Il me semble nécessaire d’avouer que mon couple est bien à l’opposé de ce qu’on peut rencontrer généralement chez nous. A la seule différence que mon chômeur de mari ne se roule pas les pouces ou passe ses journées au café. Il s’occupe de tout ce qui concerne la maison à ma place. D’ailleurs pour faire cesser les cancans, je lui avais avancé de quoi ouvrir un commerce. Il n’a malheureusement pas pu s’en sortir à cause d’une concurrence déloyale dans ce domaine. Ce ne sont pas excuses que j’ai inventées, puisque je l’ai aidé intensivement, sans résultats. Quand il a mis la clé sous la porte pour éviter un crédit inutile, il en a plu des vertes et des pas mûres. Heureusement que le tout a été mis aux oubliettes un moment parce que nous avons eu notre bébé. J’ai  énormément de chance d’avoir un mari aussi dévoué et responsable. C’est lui qui assure la relève auprès du bébé quand je suis au boulot. Sauf que si mon mari, mon enfant et moi-même vivons très bien cet état de choses, ce n’est pas le cas dans ma famille.
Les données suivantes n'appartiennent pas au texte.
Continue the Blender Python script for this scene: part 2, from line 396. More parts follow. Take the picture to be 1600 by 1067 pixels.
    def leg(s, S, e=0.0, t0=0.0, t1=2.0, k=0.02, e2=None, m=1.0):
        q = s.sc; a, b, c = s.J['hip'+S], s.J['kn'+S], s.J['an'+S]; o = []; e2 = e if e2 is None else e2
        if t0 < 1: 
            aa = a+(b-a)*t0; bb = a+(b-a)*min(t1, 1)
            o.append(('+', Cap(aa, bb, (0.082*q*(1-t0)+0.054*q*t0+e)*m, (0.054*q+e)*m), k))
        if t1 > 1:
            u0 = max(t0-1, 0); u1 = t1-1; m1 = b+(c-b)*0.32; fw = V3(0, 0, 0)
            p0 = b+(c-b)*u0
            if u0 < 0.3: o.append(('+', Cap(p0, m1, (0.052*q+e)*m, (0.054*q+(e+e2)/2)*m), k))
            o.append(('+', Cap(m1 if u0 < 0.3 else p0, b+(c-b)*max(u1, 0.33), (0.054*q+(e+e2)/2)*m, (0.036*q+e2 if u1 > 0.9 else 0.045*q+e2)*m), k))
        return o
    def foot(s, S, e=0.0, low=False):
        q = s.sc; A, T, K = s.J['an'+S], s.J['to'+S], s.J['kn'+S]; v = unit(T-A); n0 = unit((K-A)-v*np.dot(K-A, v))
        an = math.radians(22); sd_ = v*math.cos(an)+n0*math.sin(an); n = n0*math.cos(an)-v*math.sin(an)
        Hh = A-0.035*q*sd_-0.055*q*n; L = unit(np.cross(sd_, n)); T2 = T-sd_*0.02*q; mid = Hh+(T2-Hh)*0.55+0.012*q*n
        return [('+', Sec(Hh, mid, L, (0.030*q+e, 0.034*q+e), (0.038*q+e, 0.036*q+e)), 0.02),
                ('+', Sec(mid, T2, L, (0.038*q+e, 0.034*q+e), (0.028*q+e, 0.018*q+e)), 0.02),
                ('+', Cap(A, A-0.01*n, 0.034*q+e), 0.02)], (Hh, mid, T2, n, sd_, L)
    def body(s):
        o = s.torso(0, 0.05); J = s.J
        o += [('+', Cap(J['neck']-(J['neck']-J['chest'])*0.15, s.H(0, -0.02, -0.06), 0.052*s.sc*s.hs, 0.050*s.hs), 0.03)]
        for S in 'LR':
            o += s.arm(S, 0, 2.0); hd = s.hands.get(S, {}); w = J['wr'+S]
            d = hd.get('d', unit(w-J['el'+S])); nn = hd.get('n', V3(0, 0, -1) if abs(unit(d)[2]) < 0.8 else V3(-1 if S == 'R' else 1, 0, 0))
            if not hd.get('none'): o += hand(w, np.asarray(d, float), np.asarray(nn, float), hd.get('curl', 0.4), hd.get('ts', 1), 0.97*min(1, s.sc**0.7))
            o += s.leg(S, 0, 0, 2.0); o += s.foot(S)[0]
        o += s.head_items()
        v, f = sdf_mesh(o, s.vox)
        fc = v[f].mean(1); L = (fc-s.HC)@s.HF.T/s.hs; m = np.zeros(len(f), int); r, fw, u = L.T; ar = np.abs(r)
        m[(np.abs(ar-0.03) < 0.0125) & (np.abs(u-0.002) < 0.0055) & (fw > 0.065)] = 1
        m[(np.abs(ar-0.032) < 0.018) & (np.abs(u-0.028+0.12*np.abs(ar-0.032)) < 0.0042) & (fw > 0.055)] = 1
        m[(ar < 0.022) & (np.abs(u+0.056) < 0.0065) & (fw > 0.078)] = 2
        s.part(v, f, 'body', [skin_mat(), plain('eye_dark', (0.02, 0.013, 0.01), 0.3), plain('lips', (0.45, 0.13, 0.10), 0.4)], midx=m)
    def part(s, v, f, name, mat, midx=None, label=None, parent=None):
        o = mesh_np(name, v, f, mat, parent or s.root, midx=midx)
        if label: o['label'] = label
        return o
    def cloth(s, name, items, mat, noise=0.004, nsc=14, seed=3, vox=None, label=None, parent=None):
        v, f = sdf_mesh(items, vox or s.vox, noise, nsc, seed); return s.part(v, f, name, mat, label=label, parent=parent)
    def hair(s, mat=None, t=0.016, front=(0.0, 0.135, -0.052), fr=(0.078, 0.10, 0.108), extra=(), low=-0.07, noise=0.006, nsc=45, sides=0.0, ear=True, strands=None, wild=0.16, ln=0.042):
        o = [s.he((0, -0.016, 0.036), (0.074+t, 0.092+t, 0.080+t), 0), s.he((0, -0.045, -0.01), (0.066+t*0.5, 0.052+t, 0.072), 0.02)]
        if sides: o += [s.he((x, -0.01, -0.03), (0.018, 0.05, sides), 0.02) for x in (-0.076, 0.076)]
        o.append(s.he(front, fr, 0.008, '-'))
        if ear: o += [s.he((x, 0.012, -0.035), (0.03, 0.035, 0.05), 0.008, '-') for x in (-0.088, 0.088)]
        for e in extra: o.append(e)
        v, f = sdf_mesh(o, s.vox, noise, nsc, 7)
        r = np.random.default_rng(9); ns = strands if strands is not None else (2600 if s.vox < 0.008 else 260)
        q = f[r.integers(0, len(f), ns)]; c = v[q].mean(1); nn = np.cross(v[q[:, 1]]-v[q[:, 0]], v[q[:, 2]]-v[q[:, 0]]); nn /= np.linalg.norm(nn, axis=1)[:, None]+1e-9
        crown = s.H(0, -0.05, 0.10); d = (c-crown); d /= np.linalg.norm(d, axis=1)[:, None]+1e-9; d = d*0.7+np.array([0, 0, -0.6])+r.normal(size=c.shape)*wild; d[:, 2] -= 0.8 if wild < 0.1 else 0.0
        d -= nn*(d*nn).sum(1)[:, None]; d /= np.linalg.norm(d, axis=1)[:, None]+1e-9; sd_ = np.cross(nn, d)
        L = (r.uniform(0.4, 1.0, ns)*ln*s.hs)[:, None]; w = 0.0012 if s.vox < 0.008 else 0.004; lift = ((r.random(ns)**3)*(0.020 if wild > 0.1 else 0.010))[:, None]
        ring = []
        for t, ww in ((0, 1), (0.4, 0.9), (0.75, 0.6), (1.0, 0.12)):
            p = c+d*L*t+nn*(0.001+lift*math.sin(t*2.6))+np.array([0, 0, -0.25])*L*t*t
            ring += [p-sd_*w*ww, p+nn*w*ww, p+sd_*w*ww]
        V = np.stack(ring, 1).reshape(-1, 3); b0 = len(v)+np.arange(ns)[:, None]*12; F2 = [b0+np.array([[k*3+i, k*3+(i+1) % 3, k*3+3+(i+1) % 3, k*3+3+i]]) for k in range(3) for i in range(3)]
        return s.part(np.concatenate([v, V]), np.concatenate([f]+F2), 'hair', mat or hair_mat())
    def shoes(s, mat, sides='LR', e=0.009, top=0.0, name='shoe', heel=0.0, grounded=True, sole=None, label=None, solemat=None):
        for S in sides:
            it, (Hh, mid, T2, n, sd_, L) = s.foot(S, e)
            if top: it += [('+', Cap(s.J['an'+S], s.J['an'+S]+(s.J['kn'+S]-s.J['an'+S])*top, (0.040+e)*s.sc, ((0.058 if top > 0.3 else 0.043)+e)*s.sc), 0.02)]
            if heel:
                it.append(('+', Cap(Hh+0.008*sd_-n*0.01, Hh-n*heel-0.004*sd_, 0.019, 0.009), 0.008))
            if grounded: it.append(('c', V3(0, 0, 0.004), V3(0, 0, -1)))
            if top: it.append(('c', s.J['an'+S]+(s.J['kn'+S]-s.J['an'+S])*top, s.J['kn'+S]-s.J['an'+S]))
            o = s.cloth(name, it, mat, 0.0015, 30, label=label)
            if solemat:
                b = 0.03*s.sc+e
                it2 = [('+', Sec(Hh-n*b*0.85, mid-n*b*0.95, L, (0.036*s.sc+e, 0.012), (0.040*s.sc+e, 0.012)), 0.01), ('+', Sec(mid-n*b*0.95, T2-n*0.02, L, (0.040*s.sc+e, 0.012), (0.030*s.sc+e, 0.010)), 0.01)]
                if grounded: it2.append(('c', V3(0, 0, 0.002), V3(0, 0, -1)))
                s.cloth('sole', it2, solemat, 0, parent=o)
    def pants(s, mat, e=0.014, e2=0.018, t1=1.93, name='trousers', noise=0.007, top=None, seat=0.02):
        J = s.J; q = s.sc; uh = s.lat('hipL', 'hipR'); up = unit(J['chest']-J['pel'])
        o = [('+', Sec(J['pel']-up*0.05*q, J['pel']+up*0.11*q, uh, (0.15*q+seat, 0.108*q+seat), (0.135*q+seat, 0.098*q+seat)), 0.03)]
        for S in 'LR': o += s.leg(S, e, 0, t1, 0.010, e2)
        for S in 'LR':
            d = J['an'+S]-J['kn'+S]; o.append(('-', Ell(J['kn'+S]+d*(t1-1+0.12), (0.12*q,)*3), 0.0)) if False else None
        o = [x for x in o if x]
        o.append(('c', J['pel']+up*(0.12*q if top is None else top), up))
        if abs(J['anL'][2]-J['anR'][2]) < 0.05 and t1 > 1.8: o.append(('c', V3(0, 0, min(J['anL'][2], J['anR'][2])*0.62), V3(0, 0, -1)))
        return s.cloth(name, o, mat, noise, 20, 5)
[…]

Je suis sans arrêt agressée par des réflexions imbuvables. La disponibilité de mon époux ne se gobe pas. On y décèle du malsain, de la malignité. On ne cesse de me rabâcher à quel point je peux être sotte d’accepter d’entretenir un paresseux qui n’a pas honte de sa situation. Quand j’ai tenté de prendre sa défense en rétorquant qu’on se trompait lourdement sur son compte, je n’ai fait que stimuler le conflit. Maintenant ma mère m’assure qu’elle serait prête à garder mon enfant. Mes sœurs me somment de me débarrasser de mon époux qu’elles considèrent comme étant un bon à rien qui ruine l’image de la famille aux yeux de tous. Quant à mon père, il a décidé de ne plus m’adresser la parole, ni de voir notre enfant tant que je n’aurais pas mis fin à mon mariage. Il raconte à tout va que mon époux déshonore toute la gente masculine et qu’il est de loin le pire des goujats qu’il connaisse.
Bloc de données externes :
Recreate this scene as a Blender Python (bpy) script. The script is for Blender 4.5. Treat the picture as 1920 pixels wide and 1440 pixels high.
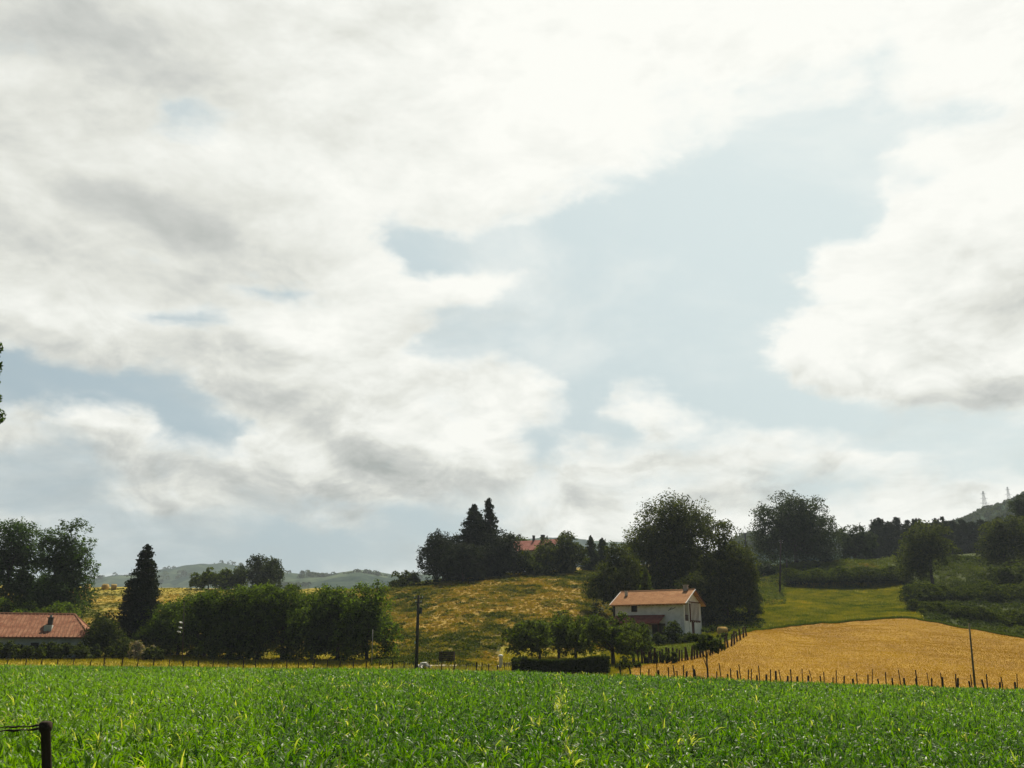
import bpy, math, random
import numpy as np
from mathutils import Vector, Matrix
R = math.radians
sc = bpy.context.scene
col = sc.collection
for o in list(bpy.data.objects): bpy.data.objects.remove(o)

# ------------------------------------------------------------------ camera
F = 1732.0; CX, CY = 960.0, 720.0; HORIZ = 1212.0
TH = math.atan((HORIZ - CY) / F); CZ = 3.2
ST, CT = math.sin(TH), math.cos(TH)
cd = bpy.data.cameras.new('camera'); cam = bpy.data.objects.new('camera', cd); col.objects.link(cam)
cd.sensor_width = 36; cd.lens = 36 * F / 1920; cd.clip_start = 0.1; cd.clip_end = 20000
cam.location = (0, 0, CZ); cam.rotation_euler = (math.pi / 2 + TH, 0, 0)
sc.camera = cam
sc.view_settings.view_transform = 'Standard'; sc.view_settings.look = 'None'
sc.view_settings.exposure = 0.3; sc.view_settings.gamma = 1.0
sc.cycles.max_bounces = 6; sc.cycles.diffuse_bounces = 3; sc.cycles.transmission_bounces = 3
sc.cycles.volume_bounces = 0; sc.cycles.caustics_reflective = False; sc.cycles.caustics_refractive = False
sc.cycles.use_adaptive_sampling = True
sc.cycles.use_denoising = True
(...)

Personne ne veut admettre que je n’ai ni envie de priver mon enfant de son père, ni de quitter mon époux qui est un homme adorable et vraiment sans histoires. D’autant que je ne trouve pas du tout d’indécence dans le fait que ce soit moi qui assure sur le plan financier et pas mon époux. Je suis complètement épuisée par les vains pourparlers. Je ne vois pas comment régler au mieux cette situation parce que je n’ai pas envie non plus de faire un très pénible choix qui m’obligerait à couper les ponts avec ma famille».